MOSCOW (AP) — Russian President Vladimir Putin said Friday he doesn't want to scrap presidential term limits or resort to other suggested ways of extending his rule, but otherwise he kept mum about his plans.

Putin has proposed a sweeping set of constitutional amendments, which are seen by his critics as part of his efforts to stay at the helm after his current six-year term expires in 2024. The Kremlin-controlled parliament is expected to approve the changes next week. After that, they will be put to a nationwide vote on April 22 for final approval.

Political pundits and Kremlin foes have speculated that Putin could use the changes to scrap term limits and remain president; move into the prime minister's seat with strengthened powers; or continue calling the shots as the head of the State Council.

But Putin rejected all those options during a meeting with workers and activists in Ivanovo, a city northeast of Moscow famous for its textile industries. Asked if he really wants to step down after completing his term because he's tired of his post, Putin responded coyly that he likes his job and is thankful to the people who support him.

“It's not that I'm tired or willing to step aside,” he said. “Any person in my place would take it not simply as a job, but as destiny.
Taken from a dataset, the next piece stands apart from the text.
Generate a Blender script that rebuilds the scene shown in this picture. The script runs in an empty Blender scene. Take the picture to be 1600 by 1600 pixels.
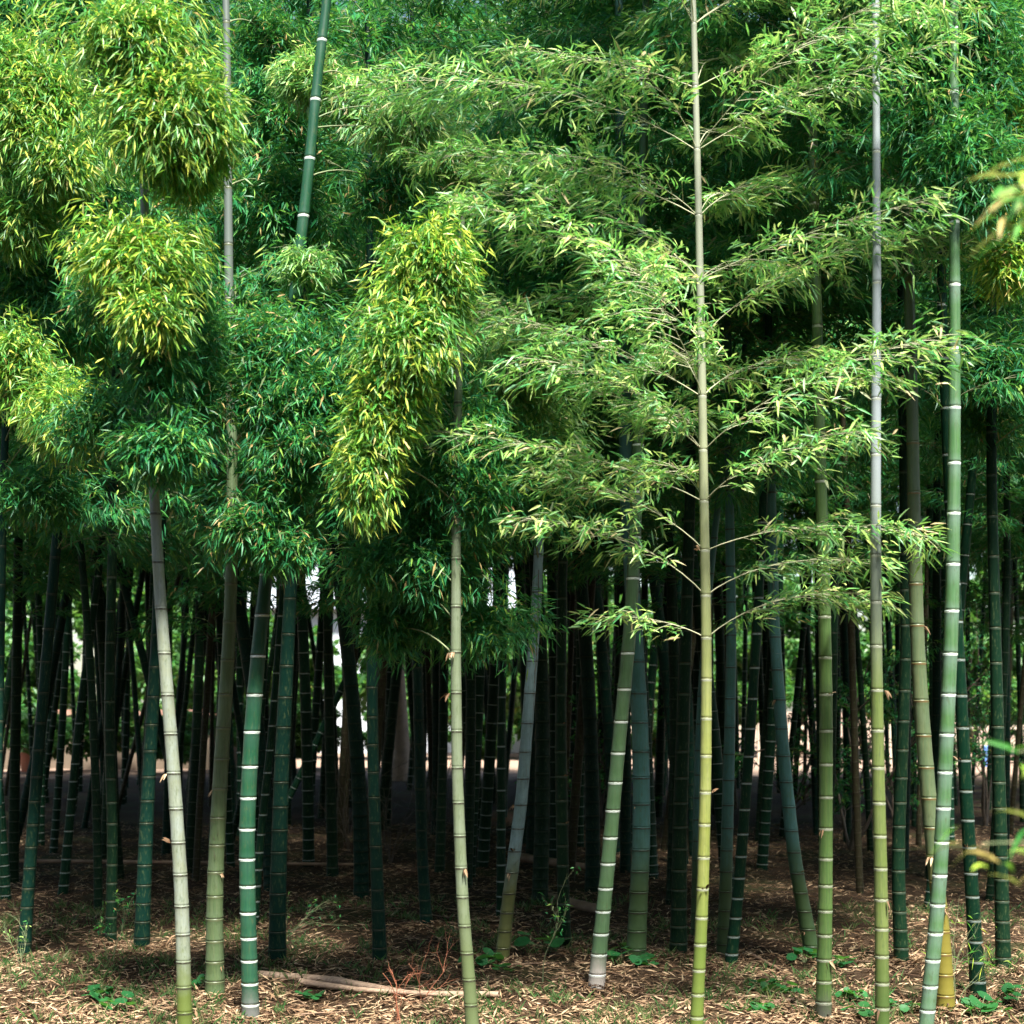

That's how I see it.” He noted, however, that he considers scrapping presidential terms harmful for the country's future even though Russia would benefit from political stability.

“Why don't I want to scrap limits?” Putin said. “It's not that I fear myself: I'm not going to lose my mind, it's not about me. Stability, calm development of the country may be more important now, but later when the country becomes more confident and gets richer it will definitely be necessary to ensure government rotation."

Putin added that transforming Russia into a parliamentary republic isn't a good idea because the country needs a strong presidential authority. “Our country lacks stable political parties, unlike in Europe where they have developed for centuries,” he said.

He also dismissed suggestions that he could shift into the post of the head of the State Council after his term ends, saying such a move would divide the government and would be disastrous for the country.

“That would create dual power that will be deadly for Russia,” Putin said. “I like my job,” he said. “But to use use a scheme that would be unacceptable or ruinous for the country in order to keep power — no, I don't want to do that.”

The 67-year-old Putin, who has been in power for more than 20 years, becoming Russia's longest-serving ruler since Soviet dictator Josef Stalin, didn't offer any clue about his political future.